文殊の知恵

政府が高速増殖炉もんじゅを廃炉にする方向で最終調整に入ったが、敦賀市長は反対している。消費した量以上の燃料を生み出すことの出来る夢の原子炉と言われた高速増殖炉は、世界中の多くの国が20年以上も前に技術的にも費用的にも困難でギブアップしてしまっているのが現状だ。もんじゅは1980年代に建設されたが、トラブルばかりで真面に動いた事は無い。再稼働には数千億円の追加費用が必要となるが、動くかどうかは分からない。運営主体の日本原子力研究開発機構はやる気の無さ丸出しで職員のモラルダウンも甚だしい。しかも、機構に代わる受け皿が見つからない。更に廃炉には30年で3千億円もかかるという厄介者だ。政府の廃炉方針は余りにも遅きに失したが、方針を決断したのは一歩前進と言える。青森県の再処理工場も問題だらけで稼働していない。
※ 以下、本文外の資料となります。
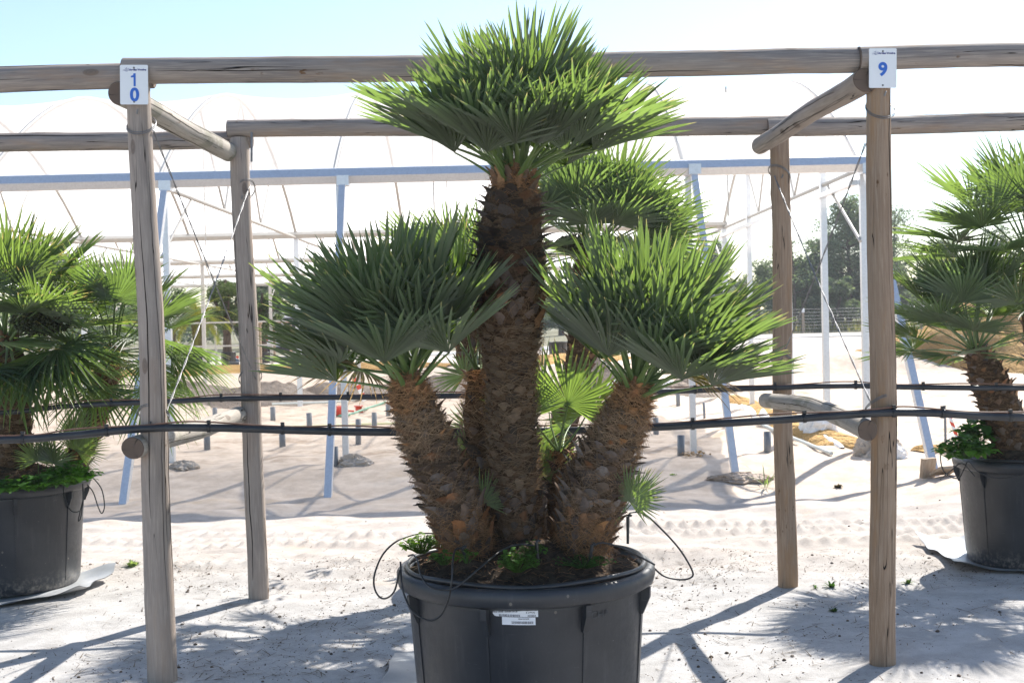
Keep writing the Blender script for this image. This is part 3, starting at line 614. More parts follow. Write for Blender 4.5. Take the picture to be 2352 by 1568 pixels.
def trunk(parent, pts, radii, seed, scales, fibres, style, rings=70, sides=28, stubs=0):
    """fibrous palm stem: core, spiral of old leaf bases, loose fibre, green cut stubs near the top"""
    rd = np.random.RandomState(seed); path = smooth_path(pts, 16); n = len(path); P = np.array([tuple(p) for p in path]); seg = np.r_[0, np.cumsum(np.linalg.norm(np.diff(P, axis=0), axis=1))]; Lt = seg[-1]
    tt = np.linspace(0, 1, rings); C = np.stack([np.interp(tt * Lt, seg, P[:, q]) for q in range(3)], -1); rt2 = np.interp(tt, np.linspace(0, 1, len(radii)), radii)
    T = np.gradient(C, axis=0); T /= np.linalg.norm(T, axis=1)[:, None]; ref = np.array([0, 1.0, 0]); N = np.cross(T, ref); N /= np.linalg.norm(N, axis=1)[:, None]; B = np.cross(T, N)
    def fr(t):
        return [np.array([np.interp(t, tt, Q[:, q]) for q in range(3)]) for Q in (C, T, N, B)] + [np.interp(t, tt, rt2)]
    mb = MB(); a = np.linspace(0, 2 * math.pi, sides, endpoint=False); AA, TT = np.meshgrid(a, tt, indexing='ij')
    rr = rt2[None] * (.93 + .16 * vnoise(TT * Lt * 22, np.sin(AA) * 4 + np.cos(AA) * 3, seed) + .1 * vnoise(TT * Lt * 50, np.sin(AA) * 8 + np.cos(AA) * 7, seed + 1))
    V = C[None] + rr[..., None] * (np.cos(AA)[..., None] * N[None] + np.sin(AA)[..., None] * B[None]); mb.grid(V, wrap=True)
    mb.add(np.concatenate([V[:, -1], [C[-1] + T[-1] * .02]]), [[i, (i + 1) % sides, sides] for i in range(sides)])
    for k in range(scales):
        t = (k + .5) / scales; ph = k * 2.39996 + rd.uniform(-.12, .12); c, t_, n_, b_, r = fr(t); st = style(t)
        rad = math.cos(ph) * n_ + math.sin(ph) * b_; tan = -math.sin(ph) * n_ + math.cos(ph) * b_
        w_ = st['w'] * rd.uniform(.75, 1.2); l_ = st['l'] * rd.uniform(.7, 1.3); out = st['out'] * rd.uniform(.5, 1.5); rows = []
        for q, (u, ww) in enumerate(((0, 1), (.35, .98), (.72, .74), (1, .28))):
            cc = c + rad * (r * (.9 + .08 * u) + out * l_ * u ** 1.6) + t_ * l_ * (u * (1 - .35 * out * u) - .3) + tan * rd.uniform(-.15, .15) * l_ * u
            rows.append([cc - tan * w_ * ww * .5 - rad * .012 * ww, cc + rad * .007 * ww, cc + tan * w_ * ww * .5 - rad * .012 * ww])
        z_ = rd.rand(); pal = st['pal']; cA = np.array(pal[rd.randint(len(pal))]) * rd.uniform(.7, 1.2)
        mb.grid(np.array(rows).transpose(1, 0, 2), mat=1, col=cA)
    m = fibres
    t = rd.uniform(0.0, 1, m); t = np.array([q if rd.rand() < style(q)['fib'] else -1 for q in t]); t = t[t >= 0]
    for q in t:
        ph = rd.uniform(0, 6.283); c, t_, n_, b_, r = fr(q); rad = math.cos(ph) * n_ + math.sin(ph) * b_; tan = -math.sin(ph) * n_ + math.cos(ph) * b_
        L = rd.uniform(.025, .085); d = tan * rd.normal(0, 1) + t_ * rd.normal(.08, style(q).get('fv', .42)); d /= np.linalg.norm(d); o_ = rd.uniform(.004, .02); p0 = c + rad * (r * .97)
        o_ *= .7; p = np.stack([p0, p0 + d * L * .35 + rad * o_, p0 + d * L * .7 + rad * o_ * 1.1 - t_ * .006, p0 + d * L + rad * o_ * rd.uniform(-.6, 1.2) - t_ * .016]); wv = np.cross(d, rad) * .0008
        k = rd.uniform(.5, 1.35); cf = np.array(style(q)['fcol']) * k
        mb.add(np.concatenate([p - wv, p + wv * .6]), [[i, i + 1, i + 5, i + 4] for i in range(3)], mat=2, col=cf)
    o = mb.build('trunk', [M['trunk'], M['scale'], M['fibre']], parent, origin=parent.location)
    if stubs:
        sb = MB()
        for k in range(stubs):
            t = rd.uniform(.80, .99); ph = k * 2.39996; c, t_, n_, b_, r = fr(t); rad = math.cos(ph) * n_ + math.sin(ph) * b_; p0 = c + rad * r * .96; d = rad * .85 + t_ * .8; d /= np.linalg.norm(d); L = rd.uniform(.045, .075)
            sb.tube([p0, p0 + d * (L + .01)], [.012, .010], 7, cap=True, capmat=1, mat=0)
        sb.build('cut_stub', [M['petiole'], M['white_cut']], o)
    return o
M['white_cut'] = plain('pale_cut_end', (.45, .46, .3), (.55, .55, .4), 20, .7)
DARK = [(.085, .062, .052), (.12, .09, .075), (.06, .045, .038), (.24, .115, .055), (.17, .135, .12)]
ORNG = [(.29, .13, .055), (.22, .12, .065), (.16, .10, .065), (.34, .175, .075)]
DARK2 = [(.05, .037, .032), (.075, .055, .046), (.035, .026, .023), (.13, .065, .035), (.14, .115, .105), (.06, .045, .04)]
GREY = [(.17, .12, .09), (.13, .095, .075), (.20, .15, .115), (.09, .065, .05)]
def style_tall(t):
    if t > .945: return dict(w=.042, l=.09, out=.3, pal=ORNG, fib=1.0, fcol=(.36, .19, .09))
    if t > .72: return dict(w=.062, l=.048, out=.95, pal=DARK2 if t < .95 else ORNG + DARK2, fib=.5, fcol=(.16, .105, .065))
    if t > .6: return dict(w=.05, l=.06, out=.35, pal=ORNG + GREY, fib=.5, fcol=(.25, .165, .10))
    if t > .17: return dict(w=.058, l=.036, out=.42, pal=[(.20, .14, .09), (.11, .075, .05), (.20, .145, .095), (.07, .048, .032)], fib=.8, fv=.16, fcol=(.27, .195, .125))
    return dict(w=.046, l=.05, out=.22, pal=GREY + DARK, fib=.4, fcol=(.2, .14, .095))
def style_hairy(t):
    if t > .84: return dict(w=.035, l=.05, out=.6, pal=ORNG, fib=1.0, fcol=(.44, .26, .13))
    if t > .62: return dict(w=.036, l=.045, out=.6, pal=ORNG + GREY, fib=1.0, fcol=(.38, .265, .165))
    if t > .26: return dict(w=.06, l=.062, out=.55, pal=GREY + DARK + [(.22, .19, .175), (.19, .165, .155)], fib=.8, fcol=(.29, .20, .13))
    return dict(w=.05, l=.095, out=.34, pal=ORNG + GREY + DARK, fib=.7, fcol=(.32, .19, .10))
def style_back(t):
    return dict(w=.05, l=.055, out=.7 if t > .5 else .35, pal=DARK + ORNG if t > .5 else GREY, fib=.45, fcol=(.22, .145, .085))

palm = empty('fan_palm', POT + Vector((0, 0, .6)), 'tall multi stemmed fan palm planted in the labelled pot, in the middle', 'palm tree', 'potted fan palms')
def pp(l): return [at(x, y, D) for x, y, D in l]
tall = pp([(1196, 1275, 4.86), (1186, 1150, 4.87), (1177, 980, 4.88), (1171, 800, 4.88), (1170, 680, 4.88), (1172, 560, 4.88), (1176, 470, 4.88), (1182, 392, 4.88)])
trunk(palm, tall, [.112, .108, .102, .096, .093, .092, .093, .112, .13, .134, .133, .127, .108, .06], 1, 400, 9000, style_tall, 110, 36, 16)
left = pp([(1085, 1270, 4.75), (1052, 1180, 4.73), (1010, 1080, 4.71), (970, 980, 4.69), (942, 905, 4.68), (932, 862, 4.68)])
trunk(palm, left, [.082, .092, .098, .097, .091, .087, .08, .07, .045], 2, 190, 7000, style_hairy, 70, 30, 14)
right = pp([(1338, 1262, 4.76), (1350, 1180, 4.75), (1378, 1085, 4.74), (1418, 1000, 4.73), (1448, 930, 4.72), (1462, 882, 4.72)])
trunk(palm, right, [.085, .105, .116, .115, .108, .098, .086, .072, .042], 3, 190, 7000, style_hairy, 70, 30, 14)
mid = pp([(1128, 1250, 4.98), (1118, 1100, 5.0), (1106, 960, 5.02), (1098, 850, 5.03)])
trunk(palm, mid, [.07, .075, .08, .075, .04], 4, 70, 1600, style_hairy, 50, 22, 8)
small = pp([(1296, 1240, 4.98), (1290, 1140, 5.0), (1288, 1035, 5.02)])
trunk(palm, small, [.065, .065, .05, .03], 5, 36, 700, style_hairy, 36, 20)
crown(palm, tall[-1] - Vector((0, 0, .03)), (.05, -.04, 1), 30, 24, 85, .93, 101, pw=.8)
MAIN_LOW = (((1326, 331), 4.72), ((1376, 343), 4.88), ((1018, 331), 4.88), ((1000, 300), 4.75), ((1062, 304), 4.60), ((1182, 312), 4.55), ((1350, 300), 5.05), ((1040, 322), 5.1), ((1290, 300), 4.62), ((1400, 318), 4.95))
crown(palm, left[-1] + Vector((0, 0, -.02)), (-.22, -.06, 1), 25, 20, 85, .93, 102, pw=.85, az0=.5, skip=lambda a, e: e < 34 and (a < 35 or a > 325))
crown(palm, right[-1] + Vector((0, 0, -.02)), (.24, -.06, 1), 25, 20, 85, .93, 103, pw=.85, az0=1.1, skip=lambda a, e: e < 34 and 145 < a < 215)
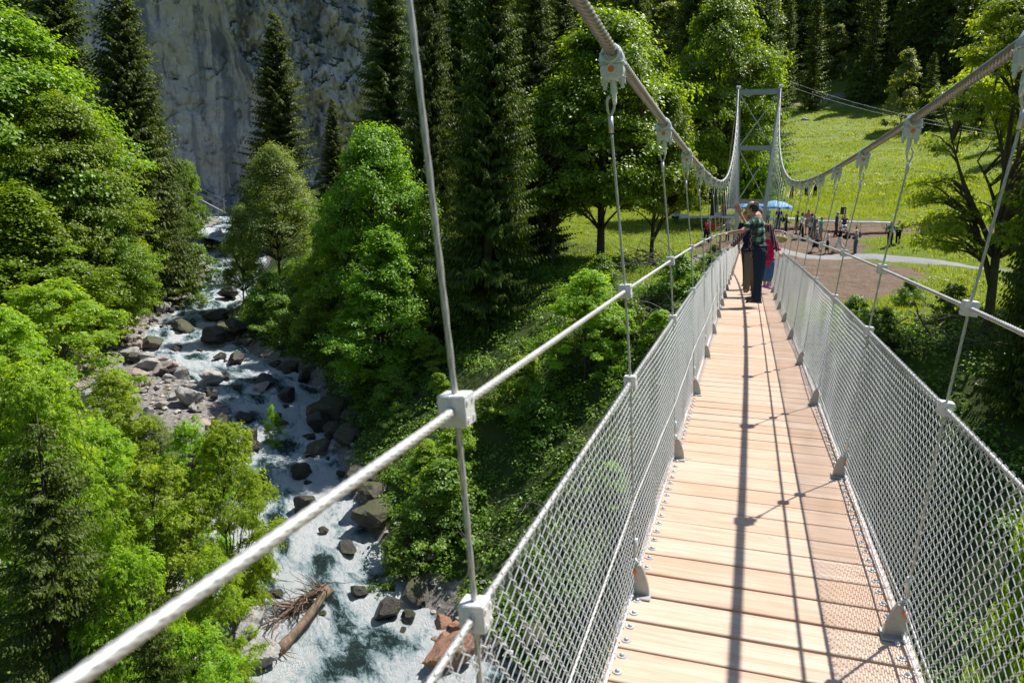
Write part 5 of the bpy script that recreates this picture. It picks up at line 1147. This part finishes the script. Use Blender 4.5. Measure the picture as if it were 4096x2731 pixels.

使用済み核燃料の廃棄場所もない。これで、やっと夢の核燃料サイクルは幻に終わることになる。政府はもんじゅに限定することなく抜本的に原子力政策を見直すべきだと思う。敦賀市長は補助金というアメを欲しがる前に、まず日本の原子力発電の現状を勉強すべきだと思う。もんじゅ廃炉を契機に、原発縮小化の文殊の知恵が出ると良いのだが。